**Stated task**
Look through the lines of the material and count those containing "script". Give that count alone.

**Scene modeling code data**
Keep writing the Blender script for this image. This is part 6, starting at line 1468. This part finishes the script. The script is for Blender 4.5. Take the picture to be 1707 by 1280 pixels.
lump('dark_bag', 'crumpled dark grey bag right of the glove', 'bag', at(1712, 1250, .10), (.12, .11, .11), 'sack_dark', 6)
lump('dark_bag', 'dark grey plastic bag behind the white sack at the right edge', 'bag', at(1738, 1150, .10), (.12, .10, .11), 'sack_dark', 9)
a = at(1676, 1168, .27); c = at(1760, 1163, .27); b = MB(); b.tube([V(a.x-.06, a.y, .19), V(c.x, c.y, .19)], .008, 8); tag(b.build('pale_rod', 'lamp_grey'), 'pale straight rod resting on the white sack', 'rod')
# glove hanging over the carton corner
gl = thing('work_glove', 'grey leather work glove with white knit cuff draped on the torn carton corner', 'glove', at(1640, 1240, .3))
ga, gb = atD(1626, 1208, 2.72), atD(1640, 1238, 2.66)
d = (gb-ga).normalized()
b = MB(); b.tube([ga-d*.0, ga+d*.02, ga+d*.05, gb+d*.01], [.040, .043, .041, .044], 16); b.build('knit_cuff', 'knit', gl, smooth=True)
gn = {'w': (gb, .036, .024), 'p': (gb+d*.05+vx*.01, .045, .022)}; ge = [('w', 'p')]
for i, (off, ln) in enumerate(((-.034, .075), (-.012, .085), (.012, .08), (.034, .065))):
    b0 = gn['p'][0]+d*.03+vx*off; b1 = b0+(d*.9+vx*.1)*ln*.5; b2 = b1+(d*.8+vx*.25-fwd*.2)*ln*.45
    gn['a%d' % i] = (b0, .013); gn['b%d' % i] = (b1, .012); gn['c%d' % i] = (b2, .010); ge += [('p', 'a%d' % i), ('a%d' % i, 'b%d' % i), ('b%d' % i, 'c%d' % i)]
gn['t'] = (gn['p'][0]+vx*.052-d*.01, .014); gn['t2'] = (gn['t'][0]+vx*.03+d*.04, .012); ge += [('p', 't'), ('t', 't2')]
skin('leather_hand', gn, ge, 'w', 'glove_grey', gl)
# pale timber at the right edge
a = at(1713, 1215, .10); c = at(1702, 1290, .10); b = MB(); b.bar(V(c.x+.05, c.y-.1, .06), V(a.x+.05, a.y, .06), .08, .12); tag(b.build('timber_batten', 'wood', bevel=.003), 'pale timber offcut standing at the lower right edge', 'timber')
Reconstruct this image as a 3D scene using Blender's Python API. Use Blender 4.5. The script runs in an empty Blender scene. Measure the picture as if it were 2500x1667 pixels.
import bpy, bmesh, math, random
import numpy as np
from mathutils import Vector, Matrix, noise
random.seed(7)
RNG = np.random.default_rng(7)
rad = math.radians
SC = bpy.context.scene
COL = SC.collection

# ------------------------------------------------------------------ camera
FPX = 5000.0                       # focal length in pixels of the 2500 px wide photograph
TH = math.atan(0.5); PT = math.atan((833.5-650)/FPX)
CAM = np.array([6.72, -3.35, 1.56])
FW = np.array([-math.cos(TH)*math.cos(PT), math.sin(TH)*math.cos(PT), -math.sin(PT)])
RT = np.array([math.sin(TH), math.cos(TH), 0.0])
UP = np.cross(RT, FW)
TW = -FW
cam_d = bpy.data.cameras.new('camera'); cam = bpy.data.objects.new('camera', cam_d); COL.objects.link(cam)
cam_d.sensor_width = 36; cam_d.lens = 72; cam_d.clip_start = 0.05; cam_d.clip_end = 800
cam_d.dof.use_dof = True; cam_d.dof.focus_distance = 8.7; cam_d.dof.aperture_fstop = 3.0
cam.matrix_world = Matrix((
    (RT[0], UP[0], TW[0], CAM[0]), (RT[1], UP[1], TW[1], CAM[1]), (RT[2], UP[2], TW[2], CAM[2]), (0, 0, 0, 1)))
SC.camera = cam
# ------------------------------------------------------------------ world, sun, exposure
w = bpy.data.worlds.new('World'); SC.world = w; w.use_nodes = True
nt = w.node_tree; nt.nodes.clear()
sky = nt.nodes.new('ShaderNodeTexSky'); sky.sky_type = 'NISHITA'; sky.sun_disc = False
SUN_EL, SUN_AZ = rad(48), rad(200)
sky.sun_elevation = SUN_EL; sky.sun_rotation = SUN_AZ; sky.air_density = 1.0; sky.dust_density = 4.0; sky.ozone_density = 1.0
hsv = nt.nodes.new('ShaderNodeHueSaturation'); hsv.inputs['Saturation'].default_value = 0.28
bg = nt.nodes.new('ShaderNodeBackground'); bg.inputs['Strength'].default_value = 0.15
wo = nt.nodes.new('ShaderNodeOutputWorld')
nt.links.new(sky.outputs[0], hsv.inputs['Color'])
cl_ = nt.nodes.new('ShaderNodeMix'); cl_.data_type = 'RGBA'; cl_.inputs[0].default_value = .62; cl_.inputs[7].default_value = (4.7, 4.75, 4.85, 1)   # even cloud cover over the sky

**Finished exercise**
2